- **DIRECTIONS**
Copy out all of the data exactly as it appears.

- **COLLECTED DATA**
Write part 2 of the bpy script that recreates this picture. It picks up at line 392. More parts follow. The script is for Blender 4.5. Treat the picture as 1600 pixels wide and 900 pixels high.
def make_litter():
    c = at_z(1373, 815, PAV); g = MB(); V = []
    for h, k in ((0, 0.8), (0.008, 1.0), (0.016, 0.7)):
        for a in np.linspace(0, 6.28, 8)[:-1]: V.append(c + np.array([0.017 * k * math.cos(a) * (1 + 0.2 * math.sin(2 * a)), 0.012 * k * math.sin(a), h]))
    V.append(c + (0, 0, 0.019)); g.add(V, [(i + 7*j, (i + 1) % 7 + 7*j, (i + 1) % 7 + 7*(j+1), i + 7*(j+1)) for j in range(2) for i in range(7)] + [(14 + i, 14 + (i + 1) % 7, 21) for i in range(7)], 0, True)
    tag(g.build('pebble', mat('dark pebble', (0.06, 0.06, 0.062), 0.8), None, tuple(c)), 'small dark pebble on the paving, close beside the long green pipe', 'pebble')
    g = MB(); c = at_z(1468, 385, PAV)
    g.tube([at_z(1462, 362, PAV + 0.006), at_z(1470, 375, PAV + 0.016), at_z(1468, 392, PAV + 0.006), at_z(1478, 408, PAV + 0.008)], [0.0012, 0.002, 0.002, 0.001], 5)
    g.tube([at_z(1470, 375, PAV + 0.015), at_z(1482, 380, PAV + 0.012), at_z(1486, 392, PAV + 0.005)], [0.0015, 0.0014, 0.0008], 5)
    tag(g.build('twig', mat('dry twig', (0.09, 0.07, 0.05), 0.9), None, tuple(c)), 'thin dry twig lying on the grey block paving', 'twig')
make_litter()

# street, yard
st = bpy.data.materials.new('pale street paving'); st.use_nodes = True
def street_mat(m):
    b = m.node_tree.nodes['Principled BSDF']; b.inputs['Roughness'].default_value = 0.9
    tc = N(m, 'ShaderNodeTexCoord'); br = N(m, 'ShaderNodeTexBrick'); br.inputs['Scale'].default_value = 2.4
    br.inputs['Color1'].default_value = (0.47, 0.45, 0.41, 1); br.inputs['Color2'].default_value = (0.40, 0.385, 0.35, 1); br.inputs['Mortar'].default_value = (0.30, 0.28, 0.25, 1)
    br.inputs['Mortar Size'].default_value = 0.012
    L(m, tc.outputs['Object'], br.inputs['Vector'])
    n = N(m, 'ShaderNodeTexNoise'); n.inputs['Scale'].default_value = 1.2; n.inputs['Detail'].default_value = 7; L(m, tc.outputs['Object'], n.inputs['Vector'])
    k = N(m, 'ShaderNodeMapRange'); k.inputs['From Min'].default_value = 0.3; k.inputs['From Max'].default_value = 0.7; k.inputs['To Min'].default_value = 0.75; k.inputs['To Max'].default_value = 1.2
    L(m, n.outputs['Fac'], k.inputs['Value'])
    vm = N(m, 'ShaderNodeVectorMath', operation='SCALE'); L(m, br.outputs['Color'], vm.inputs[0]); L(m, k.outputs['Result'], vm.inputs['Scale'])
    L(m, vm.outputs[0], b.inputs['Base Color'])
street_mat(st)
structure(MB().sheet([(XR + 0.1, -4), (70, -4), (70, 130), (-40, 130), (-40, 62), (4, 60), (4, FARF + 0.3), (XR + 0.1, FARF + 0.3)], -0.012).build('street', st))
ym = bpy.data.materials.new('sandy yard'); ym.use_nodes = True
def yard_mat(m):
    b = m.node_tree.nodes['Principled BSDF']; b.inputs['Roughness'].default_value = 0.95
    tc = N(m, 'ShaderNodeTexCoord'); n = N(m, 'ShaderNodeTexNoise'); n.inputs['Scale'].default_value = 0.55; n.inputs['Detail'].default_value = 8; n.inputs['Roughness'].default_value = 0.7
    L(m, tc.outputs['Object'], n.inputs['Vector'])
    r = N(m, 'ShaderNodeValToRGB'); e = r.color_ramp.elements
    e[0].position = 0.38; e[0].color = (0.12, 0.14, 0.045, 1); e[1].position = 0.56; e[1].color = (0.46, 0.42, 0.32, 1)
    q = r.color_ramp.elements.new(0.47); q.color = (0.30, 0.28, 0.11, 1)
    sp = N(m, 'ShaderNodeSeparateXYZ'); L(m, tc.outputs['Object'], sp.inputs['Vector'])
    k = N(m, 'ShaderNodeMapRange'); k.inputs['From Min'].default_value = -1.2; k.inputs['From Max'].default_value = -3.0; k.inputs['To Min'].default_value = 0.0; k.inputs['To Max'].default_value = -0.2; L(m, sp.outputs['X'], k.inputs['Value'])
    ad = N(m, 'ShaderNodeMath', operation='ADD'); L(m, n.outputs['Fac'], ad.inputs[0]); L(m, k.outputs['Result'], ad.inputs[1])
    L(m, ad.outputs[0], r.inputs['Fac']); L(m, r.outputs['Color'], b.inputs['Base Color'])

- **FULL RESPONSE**
Write part 2 of the bpy script that recreates this picture. It picks up at line 392. More parts follow. The script is for Blender 4.5. Treat the picture as 1600 pixels wide and 900 pixels high.
def make_litter():
    c = at_z(1373, 815, PAV); g = MB(); V = []
    for h, k in ((0, 0.8), (0.008, 1.0), (0.016, 0.7)):
        for a in np.linspace(0, 6.28, 8)[:-1]: V.append(c + np.array([0.017 * k * math.cos(a) * (1 + 0.2 * math.sin(2 * a)), 0.012 * k * math.sin(a), h]))
    V.append(c + (0, 0, 0.019)); g.add(V, [(i + 7*j, (i + 1) % 7 + 7*j, (i + 1) % 7 + 7*(j+1), i + 7*(j+1)) for j in range(2) for i in range(7)] + [(14 + i, 14 + (i + 1) % 7, 21) for i in range(7)], 0, True)
    tag(g.build('pebble', mat('dark pebble', (0.06, 0.06, 0.062), 0.8), None, tuple(c)), 'small dark pebble on the paving, close beside the long green pipe', 'pebble')
    g = MB(); c = at_z(1468, 385, PAV)
    g.tube([at_z(1462, 362, PAV + 0.006), at_z(1470, 375, PAV + 0.016), at_z(1468, 392, PAV + 0.006), at_z(1478, 408, PAV + 0.008)], [0.0012, 0.002, 0.002, 0.001], 5)
    g.tube([at_z(1470, 375, PAV + 0.015), at_z(1482, 380, PAV + 0.012), at_z(1486, 392, PAV + 0.005)], [0.0015, 0.0014, 0.0008], 5)
    tag(g.build('twig', mat('dry twig', (0.09, 0.07, 0.05), 0.9), None, tuple(c)), 'thin dry twig lying on the grey block paving', 'twig')
make_litter()

# street, yard
st = bpy.data.materials.new('pale street paving'); st.use_nodes = True
def street_mat(m):
    b = m.node_tree.nodes['Principled BSDF']; b.inputs['Roughness'].default_value = 0.9
    tc = N(m, 'ShaderNodeTexCoord'); br = N(m, 'ShaderNodeTexBrick'); br.inputs['Scale'].default_value = 2.4
    br.inputs['Color1'].default_value = (0.47, 0.45, 0.41, 1); br.inputs['Color2'].default_value = (0.40, 0.385, 0.35, 1); br.inputs['Mortar'].default_value = (0.30, 0.28, 0.25, 1)
    br.inputs['Mortar Size'].default_value = 0.012
    L(m, tc.outputs['Object'], br.inputs['Vector'])
    n = N(m, 'ShaderNodeTexNoise'); n.inputs['Scale'].default_value = 1.2; n.inputs['Detail'].default_value = 7; L(m, tc.outputs['Object'], n.inputs['Vector'])
    k = N(m, 'ShaderNodeMapRange'); k.inputs['From Min'].default_value = 0.3; k.inputs['From Max'].default_value = 0.7; k.inputs['To Min'].default_value = 0.75; k.inputs['To Max'].default_value = 1.2
    L(m, n.outputs['Fac'], k.inputs['Value'])
    vm = N(m, 'ShaderNodeVectorMath', operation='SCALE'); L(m, br.outputs['Color'], vm.inputs[0]); L(m, k.outputs['Result'], vm.inputs['Scale'])
    L(m, vm.outputs[0], b.inputs['Base Color'])
street_mat(st)
structure(MB().sheet([(XR + 0.1, -4), (70, -4), (70, 130), (-40, 130), (-40, 62), (4, 60), (4, FARF + 0.3), (XR + 0.1, FARF + 0.3)], -0.012).build('street', st))
ym = bpy.data.materials.new('sandy yard'); ym.use_nodes = True
def yard_mat(m):
    b = m.node_tree.nodes['Principled BSDF']; b.inputs['Roughness'].default_value = 0.95
    tc = N(m, 'ShaderNodeTexCoord'); n = N(m, 'ShaderNodeTexNoise'); n.inputs['Scale'].default_value = 0.55; n.inputs['Detail'].default_value = 8; n.inputs['Roughness'].default_value = 0.7
    L(m, tc.outputs['Object'], n.inputs['Vector'])
    r = N(m, 'ShaderNodeValToRGB'); e = r.color_ramp.elements
    e[0].position = 0.38; e[0].color = (0.12, 0.14, 0.045, 1); e[1].position = 0.56; e[1].color = (0.46, 0.42, 0.32, 1)
    q = r.color_ramp.elements.new(0.47); q.color = (0.30, 0.28, 0.11, 1)
    sp = N(m, 'ShaderNodeSeparateXYZ'); L(m, tc.outputs['Object'], sp.inputs['Vector'])
    k = N(m, 'ShaderNodeMapRange'); k.inputs['From Min'].default_value = -1.2; k.inputs['From Max'].default_value = -3.0; k.inputs['To Min'].default_value = 0.0; k.inputs['To Max'].default_value = -0.2; L(m, sp.outputs['X'], k.inputs['Value'])
    ad = N(m, 'ShaderNodeMath', operation='ADD'); L(m, n.outputs['Fac'], ad.inputs[0]); L(m, k.outputs['Result'], ad.inputs[1])
    L(m, ad.outputs[0], r.inputs['Fac']); L(m, r.outputs['Color'], b.inputs['Base Color'])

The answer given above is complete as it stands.